The late morning was given over to workshops and masterclasses (not open to the press) given by four professional musicians. Violinist Joshua Bell, guitarist Sharon Isbin, cellist Alisa Weilerstein and pianist Awadagin Pratt all performed and taught student workshops. In the early afternoon in the State Dining Room, Mrs Obama hosted the annual Coming Up Taller Awards, which since 1998 has presented prizes to outstanding after-school arts and humanities programmes across the country.
Afterwards, she and the press corps zipped down the White House’s pristine hall to the East Room to hear some of the students, along with their four professional mentors, show off what they had learnt. In the evening, the President joined the festivities for a culminating concert.

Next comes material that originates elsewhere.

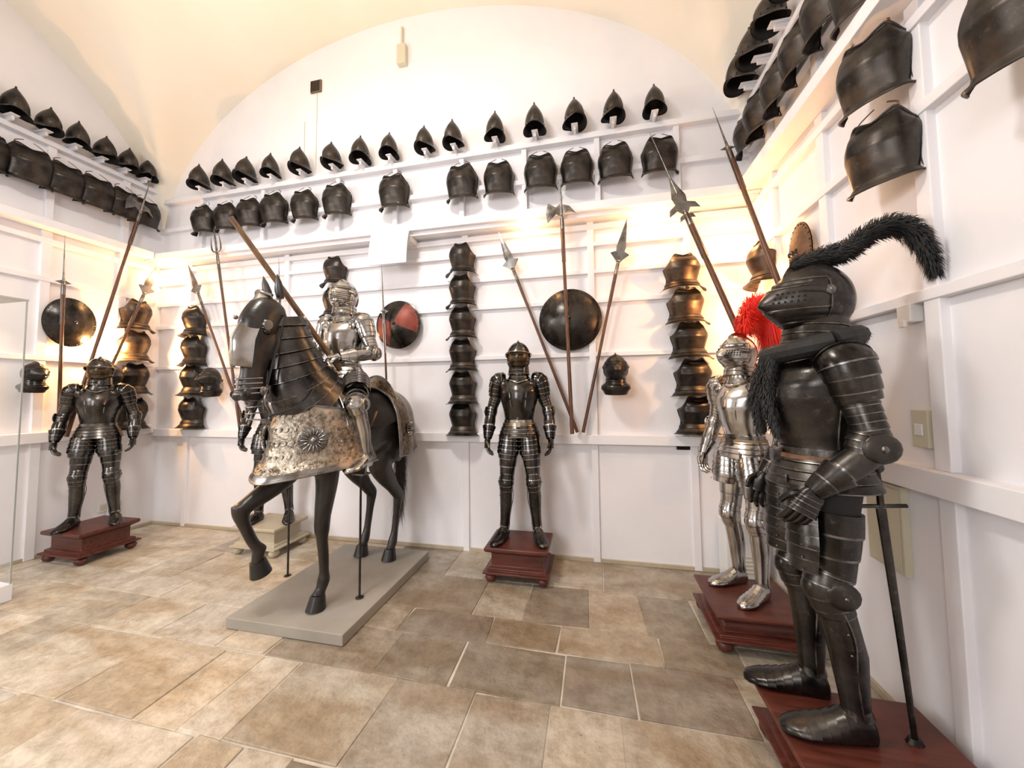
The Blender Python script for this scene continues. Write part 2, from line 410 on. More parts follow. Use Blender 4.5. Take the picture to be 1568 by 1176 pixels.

Mrs Obama’s words for the educators at the afternoon ceremony reflected some of the realities of our time. “What you do isn’t easy,” she said, “and we know that, particularly right now during these days of a lot of belt-tightening. Many of you have been putting in probably longer hours and later nights just to keep things together and sometimes paying out of your own pockets to keep everything going. But I also know the difference that you’re making in the lives of young people all across this country and around the world.” She and the other speakers from the President’s Committee on the Arts and Humanities presenting the awards stressed the direct impact that arts education makes on overall school achievement. One impressive example cited at the event was the Latino Arts Strings Program in Milwaukee, a 2008 award-winner, where the typical reading GPA (grade point average) among fifth-grade participants rose from 2.81 to 3.45 over two years.